The DS9 writing staff originally thought that Pabst would be played by J.G. Hertzler. The role of the editor became a larger and more significant part in the story, which was instrumental to René Auberjonois being cast as the character instead. (AOL chat, 1998)

Ira Steven Behr once described the Pabst character as an "unenlightened white man." René Auberjonois recalled, "Ira was very concerned about how I would react to being the only one of the principal characters to be, essentially, a bad guy. But I loved the part. And I don't necessarily see Pabst as 'the bad guy.' He was a peripheral character, and the only one [in 'Far Beyond the Stars'], aside from Benny, whose viewpoint went through a whole process." Although Auberjonois usually played Odo on Star Trek: Deep Space Nine, the actor had no difficulty with separating Pabst from Odo in his performance choices. (Star Trek: Deep Space Nine Companion (p. 535))

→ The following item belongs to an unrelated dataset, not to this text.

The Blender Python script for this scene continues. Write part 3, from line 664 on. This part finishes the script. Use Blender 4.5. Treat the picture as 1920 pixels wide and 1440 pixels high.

In the novelization of Far Beyond the Stars, Pabst had been receiving stories from Russell long before the latter worked for Incredible Tales. The story that led him to hire Russell featured a partially robotic alien race, and it was Pabst who came up with the opening line for it – "Resistance is futile."

The authors of the Star Trek Encyclopedia (4th ed., vol. 2, p. 119) thought Douglas Pabst "may have existed in reality, or perhaps only in certain reaches of Ben Sisko's mind."